Matters Not of Principle, but Policy and Prudence

In truth, the issues Trump has raised, important as they may be, are not matters of fundamental principle but of policy and prudence. Conversely, the principles of the Declaration of Independence, though vital, are not very useful in addressing the questions Trump’s candidacy has brought to the fore. The best way to address those questions depends not so much on faithfulness to the rudiments of our political morality as on prudent analysis of the complex economic, social, and national security effects of the policies in question. To govern and to deserve to govern, the GOP will have to show itself not only faithful to our founding principles but also capable of formulating prudent policies in these areas.

The Republican Party’s ability to act as a guardian of the morality of the Declaration of Independence depends upon its ability to act also as a competent manager of national issues that do not directly involve questions of fundamental principle. The conservative party in any modern democracy faces a challenging task. As we learn from Tocqueville, the citizens of a modern democracy tend to be somewhat indifferent to the past and to tradition, easily enthralled by visions of progress and change. A party that directs their attention to the country’s moral and political inheritance performs a necessary but somewhat thankless and arduous task.

Indeed, we are informed of similar difficulties even by the philosophic architects of the doctrine of nature and rights found in the Declaration of Independence. That philosophy, which claims to offer a realistic assessment of the human condition, teaches us the important moral truth that all human beings have rights that must be respected, but also the unavoidable practical truth that most human beings, most of the time, are motivated most powerfully in their political activity by their own self-interest.

Seagrave thinks it is important for the Republican Party to turn to a Lincolnian statesmanship of the Declaration’s principles so it will have a coherent moral vision informing its policies. He is correct that this is necessary.

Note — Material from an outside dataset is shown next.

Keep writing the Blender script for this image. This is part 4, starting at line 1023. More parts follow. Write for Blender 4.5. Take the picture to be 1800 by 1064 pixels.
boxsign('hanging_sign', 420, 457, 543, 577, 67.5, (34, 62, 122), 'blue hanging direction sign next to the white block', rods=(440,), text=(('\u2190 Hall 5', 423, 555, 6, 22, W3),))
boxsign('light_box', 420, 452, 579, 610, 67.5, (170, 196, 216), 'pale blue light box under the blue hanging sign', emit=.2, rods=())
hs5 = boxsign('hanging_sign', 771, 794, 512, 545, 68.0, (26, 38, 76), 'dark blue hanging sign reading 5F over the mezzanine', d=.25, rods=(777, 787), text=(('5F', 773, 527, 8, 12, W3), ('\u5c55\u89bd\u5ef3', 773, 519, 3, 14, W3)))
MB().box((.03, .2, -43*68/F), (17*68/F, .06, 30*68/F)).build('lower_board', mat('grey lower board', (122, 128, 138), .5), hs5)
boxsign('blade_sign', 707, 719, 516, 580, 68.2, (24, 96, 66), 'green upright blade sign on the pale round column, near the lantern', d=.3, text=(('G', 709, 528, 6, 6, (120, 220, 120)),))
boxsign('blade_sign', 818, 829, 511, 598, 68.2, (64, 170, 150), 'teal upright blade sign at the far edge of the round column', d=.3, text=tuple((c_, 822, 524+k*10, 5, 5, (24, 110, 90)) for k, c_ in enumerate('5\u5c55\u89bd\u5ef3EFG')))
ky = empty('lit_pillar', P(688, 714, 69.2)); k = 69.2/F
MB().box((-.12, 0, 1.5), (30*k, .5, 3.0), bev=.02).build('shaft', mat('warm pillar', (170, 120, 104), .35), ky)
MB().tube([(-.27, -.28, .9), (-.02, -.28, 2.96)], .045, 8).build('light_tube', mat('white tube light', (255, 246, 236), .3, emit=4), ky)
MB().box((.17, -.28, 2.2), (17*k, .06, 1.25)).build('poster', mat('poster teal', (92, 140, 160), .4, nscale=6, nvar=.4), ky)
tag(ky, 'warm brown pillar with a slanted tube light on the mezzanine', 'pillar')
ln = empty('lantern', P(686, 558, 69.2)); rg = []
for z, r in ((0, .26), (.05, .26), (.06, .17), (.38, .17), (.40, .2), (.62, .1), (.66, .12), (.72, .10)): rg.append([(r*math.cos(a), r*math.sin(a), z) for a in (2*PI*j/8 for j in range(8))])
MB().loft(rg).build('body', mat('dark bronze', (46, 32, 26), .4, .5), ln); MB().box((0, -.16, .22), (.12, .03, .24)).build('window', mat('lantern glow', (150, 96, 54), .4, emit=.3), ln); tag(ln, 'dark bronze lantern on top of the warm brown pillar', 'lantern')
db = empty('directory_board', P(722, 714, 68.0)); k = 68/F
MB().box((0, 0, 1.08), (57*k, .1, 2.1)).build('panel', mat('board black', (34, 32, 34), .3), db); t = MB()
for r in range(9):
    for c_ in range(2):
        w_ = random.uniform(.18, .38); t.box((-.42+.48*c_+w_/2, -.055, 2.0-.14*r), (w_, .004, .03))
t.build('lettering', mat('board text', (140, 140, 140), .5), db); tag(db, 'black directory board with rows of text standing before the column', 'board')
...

A political party without a moral foundation could never serve the common good and therefore could never deserve to govern. And since human beings are moral beings, a party with no moral content to its appeal could never hope to win a majority and so get a chance to govern.

At the same time, however, the realities of the human condition, as well as of the modern condition, compel us to admit that voters will not respond favorably to a political party that offers them moral principles—especially principles rooted in the past—without also showing a real concern for their concrete interests. The future ability of the Republican Party to make a positive contribution to our politics will depend on its ability to do both.